これは判断力と言うだけあって、間違っていることも不正解なこともあります。本当は現実がどんなものか子どもにわかってもらいたいなら、このような直感的理論を打ち砕いて、事実を正確に説明する理論と置き換えなくてはいけません。これは学校が行うべきですが、本当に学校はこれを行えているのでしょうか?
子供時代の直感的理論についてお話ししていますが、このような理論を大人になってからも維持し続ける場合があります。知識ではどうしようもならない物理的、社会的、政治的物事が起こるとき、人の脳はその出来事に対して理論をうちたてます。しかし、大きな現象である場合、日々の生活においては助けにはなるものの、その判断は間違っていたり不正確だったりします。
直感的理論と学校
ここに問題があります。私たちの教育システムのカリキュラムは、学生を受け身の存在として扱います。学校にとって、学生は知識でいっぱいにすべき空っぽのコップです。しかし、これは真実ではありません。
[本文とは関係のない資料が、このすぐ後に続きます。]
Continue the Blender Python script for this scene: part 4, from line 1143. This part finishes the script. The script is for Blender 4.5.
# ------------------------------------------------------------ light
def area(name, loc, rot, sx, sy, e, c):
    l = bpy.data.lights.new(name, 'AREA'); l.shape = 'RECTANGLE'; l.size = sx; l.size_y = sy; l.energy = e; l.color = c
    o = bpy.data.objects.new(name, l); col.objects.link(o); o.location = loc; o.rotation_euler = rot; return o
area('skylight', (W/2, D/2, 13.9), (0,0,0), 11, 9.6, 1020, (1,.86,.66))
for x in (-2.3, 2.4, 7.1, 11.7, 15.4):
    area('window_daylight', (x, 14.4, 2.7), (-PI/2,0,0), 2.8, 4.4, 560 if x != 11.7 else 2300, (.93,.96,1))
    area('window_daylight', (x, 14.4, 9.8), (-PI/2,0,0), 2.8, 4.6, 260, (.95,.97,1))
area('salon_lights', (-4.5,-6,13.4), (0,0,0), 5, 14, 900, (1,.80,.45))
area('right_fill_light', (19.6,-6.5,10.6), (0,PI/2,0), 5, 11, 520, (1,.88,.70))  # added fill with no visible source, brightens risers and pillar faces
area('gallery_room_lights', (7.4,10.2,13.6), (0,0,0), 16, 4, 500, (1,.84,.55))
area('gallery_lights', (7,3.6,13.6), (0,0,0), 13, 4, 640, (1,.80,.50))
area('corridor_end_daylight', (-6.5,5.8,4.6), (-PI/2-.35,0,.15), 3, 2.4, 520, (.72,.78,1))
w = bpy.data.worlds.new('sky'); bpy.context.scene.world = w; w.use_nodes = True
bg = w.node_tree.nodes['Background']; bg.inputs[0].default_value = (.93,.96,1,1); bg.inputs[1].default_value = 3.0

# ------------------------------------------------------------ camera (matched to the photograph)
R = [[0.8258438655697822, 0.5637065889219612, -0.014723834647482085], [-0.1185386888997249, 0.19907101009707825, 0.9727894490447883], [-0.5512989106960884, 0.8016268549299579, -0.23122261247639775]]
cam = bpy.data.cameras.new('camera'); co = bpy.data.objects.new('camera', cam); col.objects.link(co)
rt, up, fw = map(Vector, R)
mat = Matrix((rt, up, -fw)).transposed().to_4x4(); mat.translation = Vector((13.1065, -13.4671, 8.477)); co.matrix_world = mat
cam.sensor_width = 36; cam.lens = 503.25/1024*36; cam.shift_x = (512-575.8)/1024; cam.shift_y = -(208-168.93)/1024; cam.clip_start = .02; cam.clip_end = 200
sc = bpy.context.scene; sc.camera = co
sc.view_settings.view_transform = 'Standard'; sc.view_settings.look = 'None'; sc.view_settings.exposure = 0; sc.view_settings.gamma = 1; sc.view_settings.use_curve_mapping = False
学生は水やりが必要で自由に成長すべき植物です。
まず、なぜ学校は子どもたちを空っぽのコップのように見るのかをお話しします。典型的な授業の様子を観察すると、20~30人の生徒が黒板を使って説明する先生の前に座っているでしょう。生徒が暗記してテストで証明しなくてはいけないたくさんのことについて話します。このような学びのモデルでは、子どもが受け身の学び手であることは明白です。子どもの唯一の課題は、先生の話を聞いて、先生の言うとおりにすることです。
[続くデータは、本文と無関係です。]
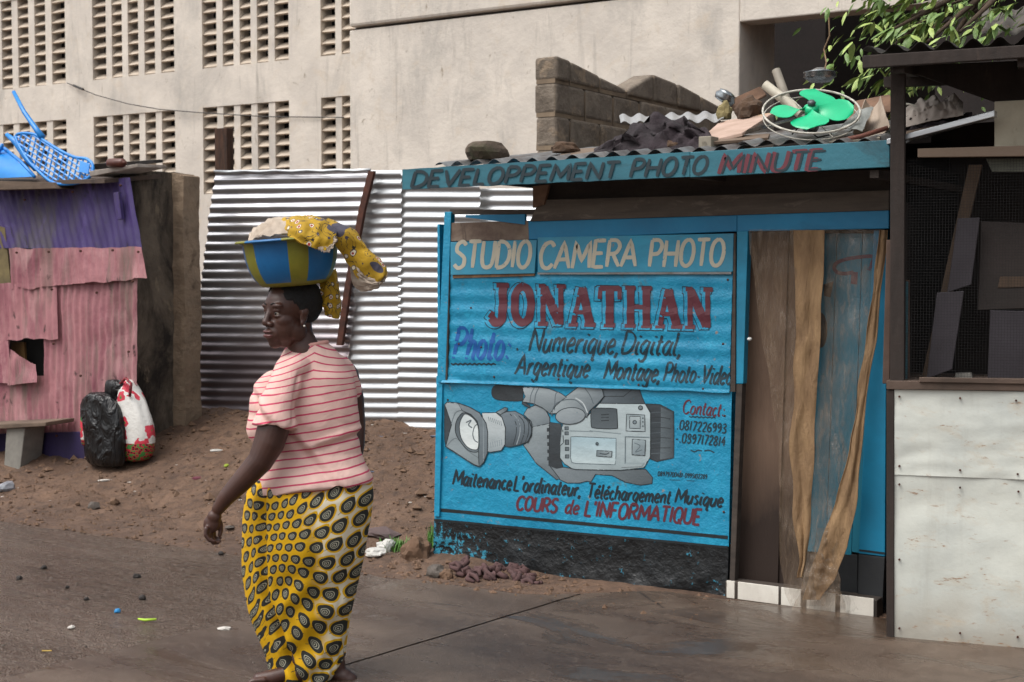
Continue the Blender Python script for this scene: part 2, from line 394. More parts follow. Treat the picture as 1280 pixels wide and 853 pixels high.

学生が受け身であるとき、その科目を深く理解することがありません。ただ先生が言ったことをそのまま覚えます。子どもが正しくない直感的理論を持っていて、それと反する情報を受け続けていたらどうなるでしょうか?答えは、正しい理論を暗記しつつ、自分の直感的理論を信じます。矛盾しているにも関わらずです。
同じ場所での2つの矛盾する理論
同時に矛盾する2つの理論を持つということが、どうして可能になるのでしょうか?正しい理論の深い理解がない場合、生徒は自分の直感的理論との矛盾を無視するからです。
生徒が学校にいて、先生が質問をするとき、自分の記憶をたどって正しい理論で反応します。しかし、現実の場面では、自分が本当に信じている自分の直感的理論を採用します。
これを理解するために、少し考えてみましょう。次の質問を考えてみてください。エスカレーターに乗っている間に上に向かって高く飛んだら、どの段に着地しますか?自分がのっていた段、それよりも上の段、それよりも下の段?
直感では、飛んだ時に空中にとどまって、その間にエスカレーターは進むため、一つ下の段に降りると思います。しかし、これは間違っています。ニュートンの慣性の法則では、その力に反する別の力が働かない場合、動いているものは動き続けます。つまり、同じ段に着地します。ジャンプしている間のエスカレーターが上に登っていくスピードは変わらないためです。
もし正しく質問に答えられたとしたら、おめでとうございます!間違っていても心配しないでください。心理学者のJ・クレマン氏が、物理学で卒業したばかりの生徒に同じ質問をする調査をし、なんと88%の人が間違った答えを出したそうです。大学を終えるころには学んだ理論を使って複雑な物理の問題を解くことができるにも関わらず、勉強以外でそのような質問をされると、自分の直感的理論に頼ってしまうということが、この調査で明らかになったのです。
この問題に解決策はあるか
現実を正しく説明できる理論を優勢にさせるためには、生徒は正しい理論と直感的理論の矛盾を深く理解していなくてはいけません。残念ながら、現在の教育システムはこれを可能にはしていません。自分の学びの積極的な学び手として生徒を認識していないためです。
深い理解を達成して、不正確な理論を拒否するには、教室は子どもたちが自分の理論を表明して、先生の力を借りてそれを調整できる議論の場でなくてはいけません。そうすることで、少しづつ正しい理論へ近づきます。
私たちが答えるべき疑問は、どのように教室を議論の空間にすることができるか、ということです。